* **Exercise aim**
Reproduce all of the data below without alteration; exclude every picture.

::: Input material :::

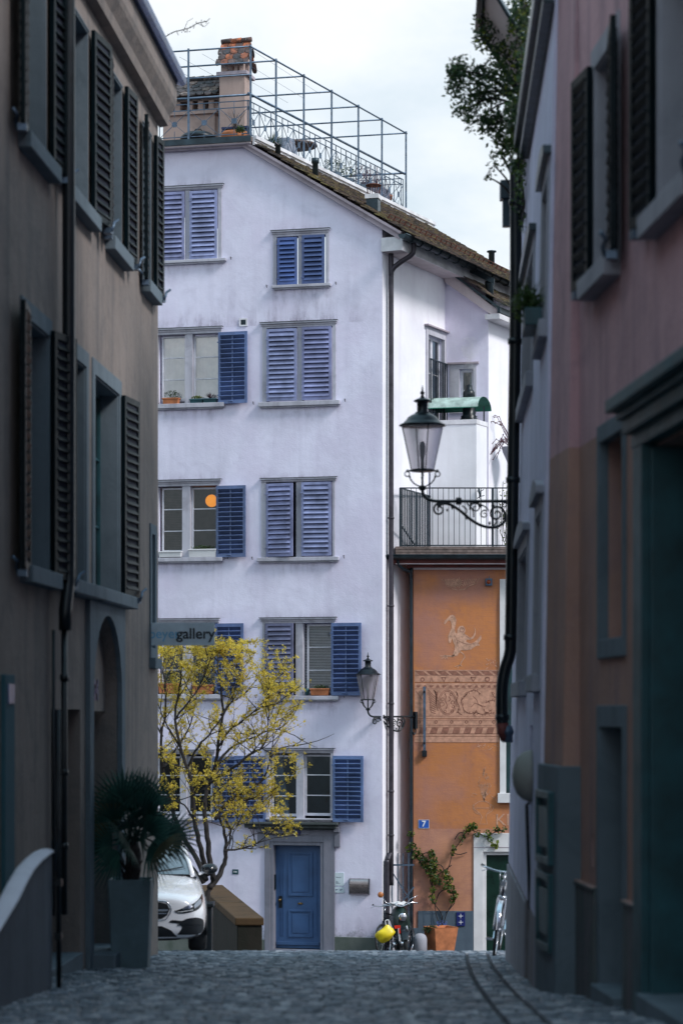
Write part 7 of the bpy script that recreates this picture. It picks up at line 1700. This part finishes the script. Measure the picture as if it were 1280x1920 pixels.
secs = [(1.06,.30,.10,.88),(.95,.36,.16,.98),(.75,.42,.17,1.00),(.5,.46,.17,.97),(.25,.50,.15,.90),(.08,.55,.08,.80)]
vs = []
for i, (x, zb, hwd, zt) in enumerate(secs):
    for k in range(n): a = 6.2832*k/n; vs.append((x+.02*math.sin(a*5+i), hwd*math.cos(a)*(1+.10*math.sin(a*4+i*2)), (zb+zt)/2+(zt-zb)/2*math.sin(a)*(1+.03*math.sin(a*6+i))))
q.add(vs, [(i*n+k, i*n+(k+1)%n, (i+1)*n+(k+1)%n, (i+1)*n+k) for i in range(5) for k in range(n)], True); q.add(vs, [tuple(range(n))[::-1], tuple(5*n+k for k in range(n))], True)
q.build('rain_cover', simple('dark_green_nylon', (.012,.035,.03), .45, var=.4, scale=8, bmp=.3, bscale=20), t)
q = MB(Mm); q.tube(catmull([(.88,-.36,1.04),(.94,-.2,1.06),(.98,0,1.0),(.94,.2,1.06),(.88,.36,1.04)],4), .014, 8); q.tube([(.95,.12,1.05),(.97,.20,1.14),(.96,.34,1.20)], .008, 6); q.tube([(.95,-.12,1.05),(.99,-.30,1.10),(.97,-.38,1.22)], .008, 6); hb = q.build('handlebar', M_['chrome'], t)
q = MB(Mm @ Matrix.Translation((.97,-.40,1.26)) @ Matrix.Rotation(R(90),4,'Y')); q.lathe([(.055,-.012),(.06,0),(.055,.012),(.001,.014)], 18); q.build('mirror', simple('orange_reflector', (.42,.15,.05), .35, bmp=0), hb)
q = MB(Mm @ Matrix.Translation((1.12,0,.80)) @ Matrix.Rotation(R(90),4,'Y')); q.lathe([(.03,-.08),(.08,-.02),(.085,.02),(.07,.03),(.001,.035)], 18); q.build('headlight', M_['chrome'], t)
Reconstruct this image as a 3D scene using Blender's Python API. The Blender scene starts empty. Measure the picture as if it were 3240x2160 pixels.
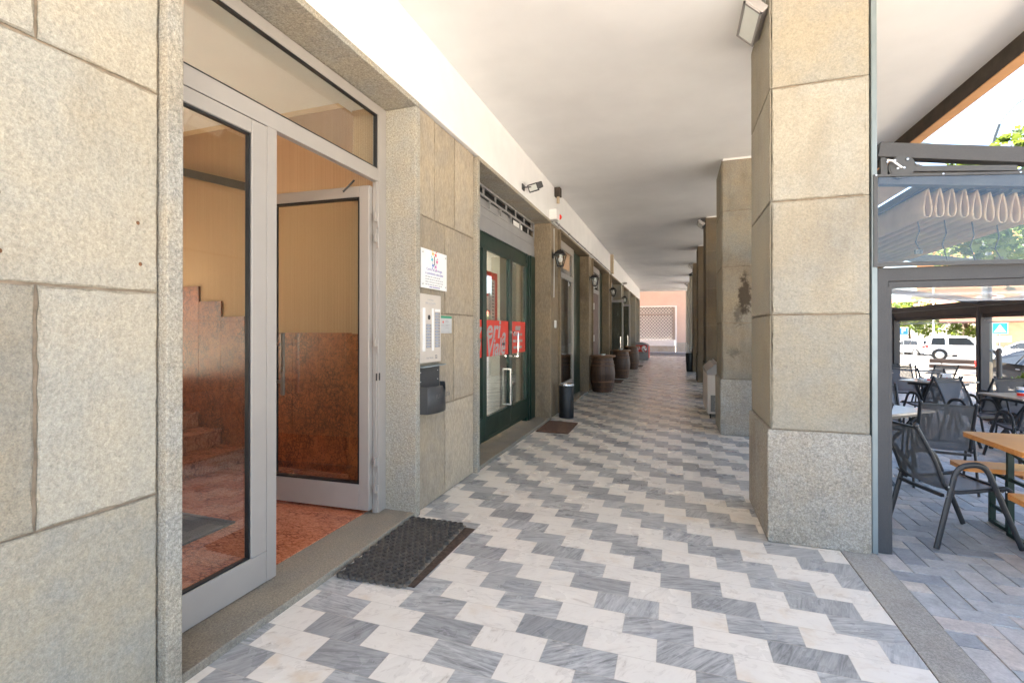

:::

* **Response**
Write part 7 of the bpy script that recreates this picture. It picks up at line 1700. This part finishes the script. Measure the picture as if it were 1280x1920 pixels.
secs = [(1.06,.30,.10,.88),(.95,.36,.16,.98),(.75,.42,.17,1.00),(.5,.46,.17,.97),(.25,.50,.15,.90),(.08,.55,.08,.80)]
vs = []
for i, (x, zb, hwd, zt) in enumerate(secs):
    for k in range(n): a = 6.2832*k/n; vs.append((x+.02*math.sin(a*5+i), hwd*math.cos(a)*(1+.10*math.sin(a*4+i*2)), (zb+zt)/2+(zt-zb)/2*math.sin(a)*(1+.03*math.sin(a*6+i))))
q.add(vs, [(i*n+k, i*n+(k+1)%n, (i+1)*n+(k+1)%n, (i+1)*n+k) for i in range(5) for k in range(n)], True); q.add(vs, [tuple(range(n))[::-1], tuple(5*n+k for k in range(n))], True)
q.build('rain_cover', simple('dark_green_nylon', (.012,.035,.03), .45, var=.4, scale=8, bmp=.3, bscale=20), t)
q = MB(Mm); q.tube(catmull([(.88,-.36,1.04),(.94,-.2,1.06),(.98,0,1.0),(.94,.2,1.06),(.88,.36,1.04)],4), .014, 8); q.tube([(.95,.12,1.05),(.97,.20,1.14),(.96,.34,1.20)], .008, 6); q.tube([(.95,-.12,1.05),(.99,-.30,1.10),(.97,-.38,1.22)], .008, 6); hb = q.build('handlebar', M_['chrome'], t)
q = MB(Mm @ Matrix.Translation((.97,-.40,1.26)) @ Matrix.Rotation(R(90),4,'Y')); q.lathe([(.055,-.012),(.06,0),(.055,.012),(.001,.014)], 18); q.build('mirror', simple('orange_reflector', (.42,.15,.05), .35, bmp=0), hb)
q = MB(Mm @ Matrix.Translation((1.12,0,.80)) @ Matrix.Rotation(R(90),4,'Y')); q.lathe([(.03,-.08),(.08,-.02),(.085,.02),(.07,.03),(.001,.035)], 18); q.build('headlight', M_['chrome'], t)
Reconstruct this image as a 3D scene using Blender's Python API. The Blender scene starts empty. Measure the picture as if it were 3240x2160 pixels.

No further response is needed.